Packing peanuts turned into battery components

Researchers, including one of Indian-origin, have turned waste packing peanuts into high-performance carbon electrodes for rechargeable lithium-ion batteries.
Foam peanuts, also known as packing peanuts, are a common loose-fill packaging and cushioning material used to prevent damage to fragile objects during shipping.
Batteries have two electrodes, called an anode and a cathode. The anodes in most of today's lithium-ion batteries are made of graphite. Lithium ions are contained in a liquid called an electrolyte, and these ions are stored in the anode during recharging.
Now, researchers at Purdue University have shown how to manufacture carbon-nanoparticle and microsheet anodes from polystyrene and starch-based packing peanuts, respectively.

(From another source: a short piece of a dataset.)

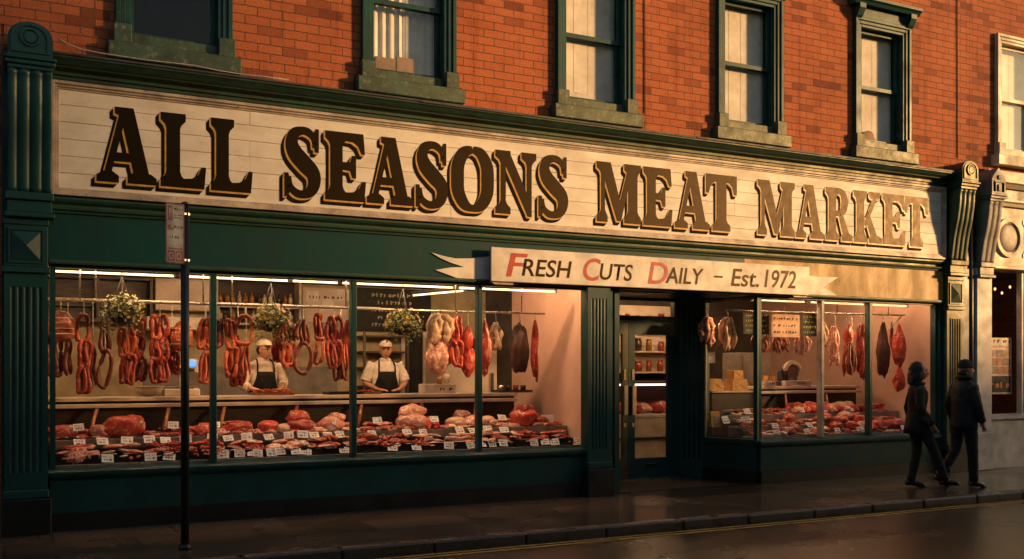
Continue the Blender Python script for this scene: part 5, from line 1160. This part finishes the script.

"We were getting a lot of packing peanuts while setting up our new lab. Professor Vilas Pol suggested a pathway to do something useful with these peanuts," said postdoctoral research associate Vinodkumar Etacheri.
Research findings indicate that the new anodes can charge faster and deliver higher "specific capacity" compared to commercially available graphite anodes, Pol said.

"Although packing peanuts are used worldwide as a perfect solution for shipping, they are notoriously difficult to break down, and only about 10 per cent are recycled," Pol said.
"Due to their low density, huge containers are required for transportation and shipment to a recycler, which is expensive and does not provide much profit on investment," Pol added.

Consequently, packing peanuts often end up in landfills, where they remain intact for decades.
Although the starch-based versions are more environmentally friendly than the polystyrene peanuts, they do contain chemicals and detergents that can contaminate soil and aquatic ecosystems, posing a threat to marine animals, Pol said.
The new method "is a very simple, straightforward approach," Pol said.
"Typically, the peanuts are heated between 500 and 900 degrees Celsius in a furnace under inert atmosphere in the presence or absence of a transition metal salt catalyst," Pol said.
The resulting material is then processed into the anodes.
"The process is inexpensive, environmentally benign and potentially practical for large-scale manufacturing," Etacheri said.

"Microscopic and spectroscopic analyses proved the microstructures and morphologies responsible for superior electrochemical performances are preserved after many charge-discharge cycles," he said.
Commercial anode particles are about 10 times thicker than the new anodes and have higher electrical resistance, which increase charging time, researchers said.